The Covington Area Alumnae chapter of the Delta Sigma Theta Sorority, Inc., was granted a license to charter on April 12, completing a process almost five years in the making.
The graduate sorority — part of the Southern Region, which was founded in 1926 and is the largest of the seven regions in the country, with more than 200 chapters in Alabama, Florida, Georgia, Mississippi and Tennessee, according to the Southern Region website — focuses on community service.
Lisa McWilliams, president of the chapter, said many of the members pledged the sorority while in college, and any sisters in Newton, Walton and Barrow countieas are welcome.
McWilliams, who went to the University of North Carolina at Chapel Hill and has been living in Georgia for almost 20 years, said the undergraduate Delta Sigma Theta puts an emphasis on high academic standards, community service and sisterhood.
After graduating, she and the other sisters wanted to continue promoting good in their community, but the closest chapter was based in Stone Mountain.

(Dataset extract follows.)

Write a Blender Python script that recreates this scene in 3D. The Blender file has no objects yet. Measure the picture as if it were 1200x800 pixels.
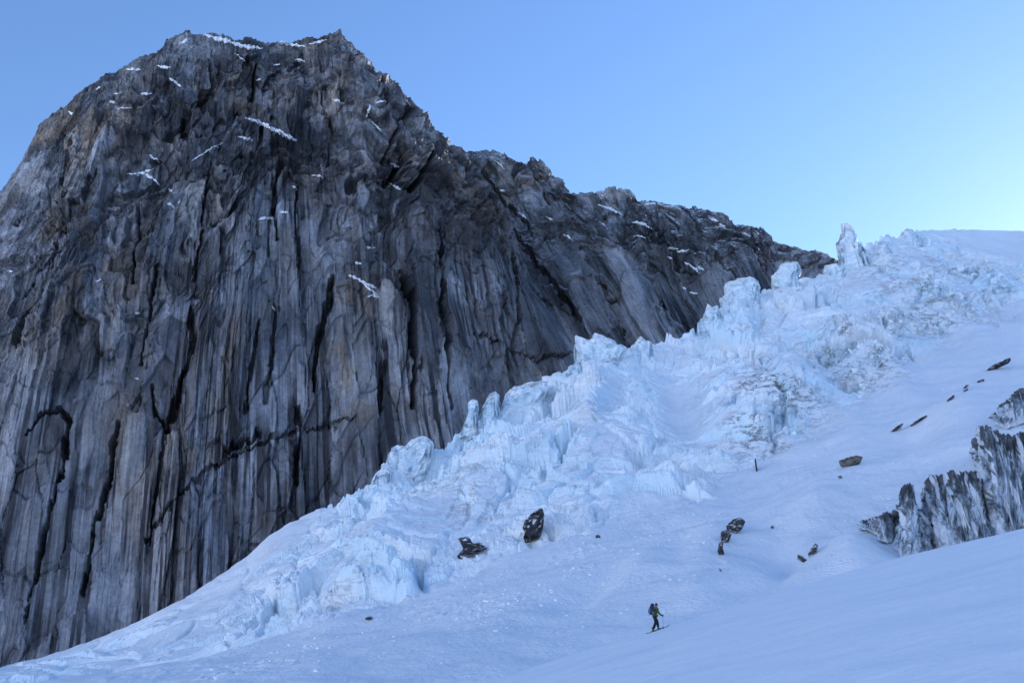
import bpy, math, time
import numpy as np
from mathutils import Vector
from mathutils.bvhtree import BVHTree

T0 = time.time()
R = math.radians
scene = bpy.context.scene
col = scene.collection

# ------------------------------------------------------------------ camera, sky, sun, exposure
PITCH = R(18.0)
FPX = 966.0                                     # focal length in pixels of the 1200 px wide photograph
CAM_H = 1.65
cam_data = bpy.data.cameras.new('camera')
cam = bpy.data.objects.new('camera', cam_data)
col.objects.link(cam)
cam_data.sensor_width = 36.0
cam_data.lens = 36.0 * FPX / 1200.0
cam_data.clip_start = 0.1
cam_data.clip_end = 30000
cam.location = (0, 0, CAM_H)
cam.rotation_euler = (R(90) + PITCH, 0, 0)
scene.camera = cam

SUN_ELEV, SUN_AZ = R(15.0), R(42.0)             # behind the icefall, right of the view: all that is seen lies in shade
world = bpy.data.worlds.new('World')
scene.world = world
world.use_nodes = True
wn = world.node_tree
sky = wn.nodes.new('ShaderNodeTexSky')
sky.sky_type = 'NISHITA'
sky.sun_disc = False
sky.sun_elevation = SUN_ELEV
sky.sun_rotation = SUN_AZ
sky.altitude = 1200
sky.air_density = 1.4
sky.dust_density = 0.5
sky.ozone_density = 3.0
bg = wn.nodes['Background']
bg.inputs['Strength'].default_value = 0.12
soft = wn.nodes.new('ShaderNodeGamma')              # flattens the brightness gradient of the whole dome
soft.inputs['Gamma'].default_value = 0.84
wn.links.new(sky.outputs[0], soft.inputs['Color'])
tint = wn.nodes.new('ShaderNodeMix'); tint.data_type = 'RGBA'; tint.blend_type = 'MULTIPLY'   # shifts the colour of the whole sky towards blue
tint.inputs[0].default_value = 1.0
tint.inputs[7].default_value = (0.555, 0.69, 0.95, 1)
wn.links.new(soft.outputs[0], tint.inputs[6])
wn.links.new(tint.outputs[2], bg.inputs['Color'])

sun_data = bpy.data.lights.new('sun', 'SUN')
sun_data.energy = 2.8
sun_data.angle = R(0.5)
sun_data.color = (1.0, 0.95, 0.91)
sun = bpy.data.objects.new('sun', sun_data)
col.objects.link(sun)
sun_dir = Vector((math.sin(SUN_AZ) * math.cos(SUN_ELEV), math.cos(SUN_AZ) * math.cos(SUN_ELEV), math.sin(SUN_ELEV)))
sun.rotation_euler = sun_dir.to_track_quat('Z', 'Y').to_euler()

scene.view_settings.view_transform = 'Standard'
scene.view_settings.look = 'None'
scene.view_settings.exposure = 1.62
scene.view_settings.gamma = 1.0
scene.cycles.max_bounces = 6
scene.cycles.diffuse_bounces = 4

# ------------------------------------------------------------------ numpy noise
def _h(ix, iy, seed):
    h = (ix.astype(np.int64) * 374761393 + iy.astype(np.int64) * 668265263 + seed * 1274126177) & 0xFFFFFFFF
    h = ((h ^ (h >> 13)) * 1274126177) & 0xFFFFFFFF
    h = ((h ^ (h >> 16)) * 2246822519) & 0xFFFFFFFF
    return (h ^ (h >> 15)) & 0xFFFFFFFF

_ANG = np.arange(256) * (2 * math.pi / 256)
_GX, _GY = np.cos(_ANG), np.sin(_ANG)

def pn(x, y, seed=0):
    """2-D gradient noise, about -1..1"""
    x, y = np.broadcast_arrays(np.asarray(x, float), np.asarray(y, float))
    x0, y0 = np.floor(x), np.floor(y)
    fx, fy = x - x0, y - y0
    u = fx * fx * fx * (fx * (fx * 6 - 15) + 10)
    v = fy * fy * fy * (fy * (fy * 6 - 15) + 10)
    def g(i, j):
        a = _h(x0 + i, y0 + j, seed) & 255
        return _GX[a] * (fx - i) + _GY[a] * (fy - j)
    n0 = g(0, 0); n1 = g(1, 0); a = n0 + u * (n1 - n0)
    n0 = g(0, 1); n1 = g(1, 1); b = n0 + u * (n1 - n0)
    return (a + v * (b - a)) * 1.5

def fbm(x, y, seed=0, o=4, gain=0.5):
    t, a = 0, 1.0
    for k in range(o):
        t = t + a * pn(x * 2 ** k + 17.3 * k, y * 2 ** k - 9.1 * k, seed + k)
        a *= gain
    return t

def ridged(x, y, seed=0, o=3, gain=0.5):
    t, a, s = 0, 1.0, 0
    for k in range(o):
        t = t + a * (1 - np.abs(pn(x * 2 ** k + 3.7 * k, y * 2 ** k + 5.9 * k, seed + k)))
        s += a
        a *= gain
    return t / s * 2 - 1

def worley(x, y, seed=0, jit=0.9):
    """F1, F2, random of the nearest cell, offset to its centre"""
    x0, y0 = np.floor(x), np.floor(y)
    f1 = np.full(x.shape, 9.0); f2 = f1.copy()
    r = np.zeros(x.shape); r2 = r.copy(); ox = r.copy(); oy = r.copy()
    for i in (-1, 0, 1):
        for j in (-1, 0, 1):
            h = _h(x0 + i, y0 + j, seed)
            px = x0 + i + 0.5 + jit * ((h & 1023) / 1023 - 0.5)
            py = y0 + j + 0.5 + jit * (((h >> 10) & 1023) / 1023 - 0.5)
            dx, dy = x - px, y - py
            d = np.sqrt(dx * dx + dy * dy)
            near = d < f1
            f2 = np.where(near, f1, np.minimum(f2, d))
            r = np.where(near, (h >> 20) / 4095.0, r)
            r2 = np.where(near, (h & 4095) / 4095.0, r2)
            ox = np.where(near, dx, ox); oy = np.where(near, dy, oy)
            f1 = np.where(near, d, f1)
    return f1, f2, r, r2, ox, oy

def sstep(a, b, x):
    t = np.clip((x - a) / (b - a), 0, 1)
    return t * t * (3 - 2 * t)

def blur(a, n, axis):
    k = np.hanning(2 * n + 3)[1:-1]; k /= k.sum()
    p = np.pad(a, [(n, n) if i == axis else (0, 0) for i in range(a.ndim)], mode='reflect', reflect_type='odd')
    return np.apply_along_axis(lambda m: np.convolve(m, k, 'valid'), axis, p)

# ------------------------------------------------------------------ where a sight line leads
CP, SP = math.cos(PITCH), math.sin(PITCH)
def unproject(px, py, r):
    """world point seen at photograph pixel px, py at horizontal distance r"""
    px, py, r = np.broadcast_arrays(np.asarray(px, float), np.asarray(py, float), np.asarray(r, float))
    u = (px - 600) / FPX; v = (400 - py) / FPX
    Y = CP - SP * v; Z = SP + CP * v
    k = r / np.sqrt(u * u + Y * Y)
    return np.stack([u * k, Y * k, CAM_H + Z * k], -1)

def ray(px, py):
    p = unproject(px, py, 1.0) - np.array([0, 0, CAM_H])
    return Vector(p / np.linalg.norm(p))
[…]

An Atlanta chapter can only cover this area so well, she said, and they wanted a locally lived organization.
“At that point, we wanted to have a chapter here that could focus on this area,” McWilliams said.
She pointed out that in college, there is not as much time, financial resources, and general means as a post-graduate chapter. Now, she said, they have more expertise.
“People within the chapter are professionals and can help in different areas,” McWilliams said. “We have teachers, lawyers, doctors. We have more resources among ourselves to provide services to the community.
Also, people stay longer because they don’t have to leave once they leave school, McWilliams said.
“It’s kind of like the same thing (as college),” McWilliams said, “but on a much bigger scale.”